「水兵リーベ、バックの船、な~に間があるシップはすぐくらぁ!」
ん!? 新年早々気がふれた? じつは、これ「元素の周期表」の上部3段、計14個の元素を語呂合わせしたフレーズ。H(水素),He(ヘリウム)、L(リチウム)、Be(ベリリウム)、B(ホウ素)、C(炭素)、N(窒素)、O(酸素)、F(フッ素)、Ne(ネオン)、Na(ナトリウム)、Mg(マグネシウム)、Al(アルミニウム)、Si(シリコン、ケイ素)、P(燐)、S(硫黄)、Cl(塩素)、Ar(アルゴン)……。
工業高校に入ったころ、何しろ工業化学科だったものだから、なかば強制的にこの周期表に付き合わされたものだ。リーベとはドイツ語で、「恋人」の意味である。不思議と半世紀以上たったいまもすぐ口について出てくる!
自動車は約3万個の部品でできていて、その元をたどれば元素に行きつく。上の14個のほかに、すぐ思い浮かぶのは、鉄を強くするCr(クロム)、Mn(マンガン)、Mo(モリブデン)、スパークプラグなどに使われるPt(プラチナ、白金)、Cu(金)、Ir(イリジウム)、バッテリーに構成物質であるPb(鉛)、Sb(アンチモン)、ランプで使われるXe(キセノン)、W(タングステン)。そのほかCu(銅)、Ti(チタン)などがすぐ浮かぶ。そういえば数年前、原子番号113の「ニホンニウム」という日本ゆかりの元素が、登録されたのを新聞で読んだことがある。
クルマの素材を調べる機会などに、年に数回は、いまでも、この「周期表」を眺める時間がある。もちろん、このなかに原発問題で登場するストロンチウム(Sr)、セシウム(Cs)、ウラン(U)なども目に入る。

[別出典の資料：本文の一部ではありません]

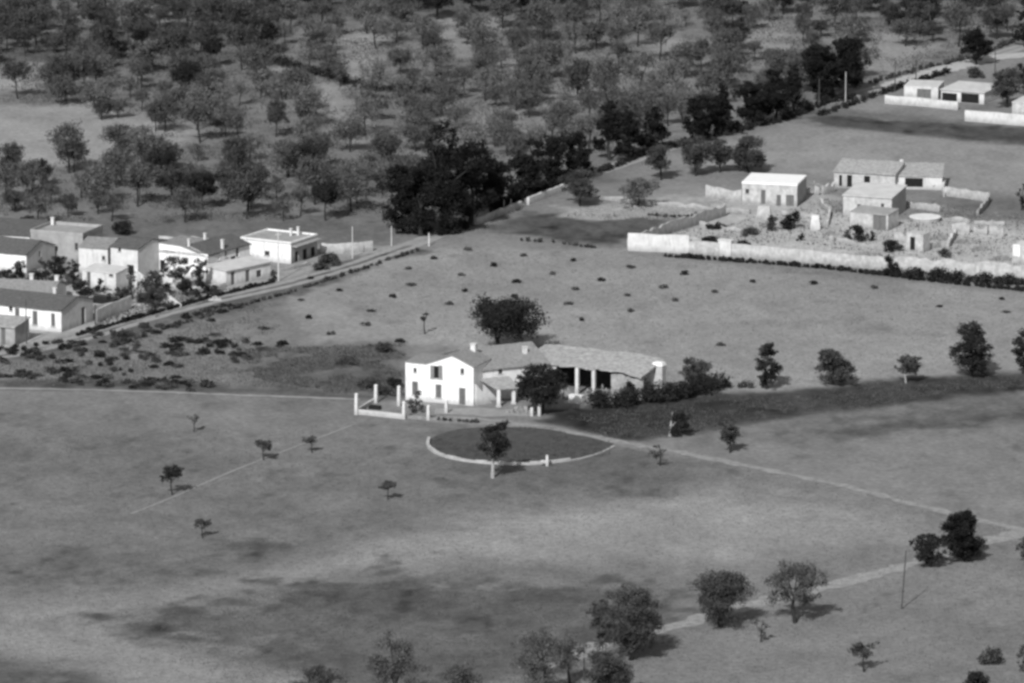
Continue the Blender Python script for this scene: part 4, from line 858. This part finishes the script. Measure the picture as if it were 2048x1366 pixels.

この「元素の周期表」が誕生したのが1879年、指折り数えて今年で150年なのである。ロシアの化学者ドミトリー・メンデレーエフ(1834~1907年)が、炭素や酸素や水素などの原子を質量順に並べると、似た性質の元素が周期的に表れることに気付いたのがきっかけだ。ただ気づいただけでなく、「当時空白になった元素を予言、予測したこと」だ。その後、どんどんその予測した元素が発見された。その功績で1906年ノーベル化学賞候補になるが、一票の差でフランスのアンリ・モアッサンという化学者に敗れたとされる。モアッサンは、クルマなどの合成樹脂部品で使われるフッ素の研究者だったのだ。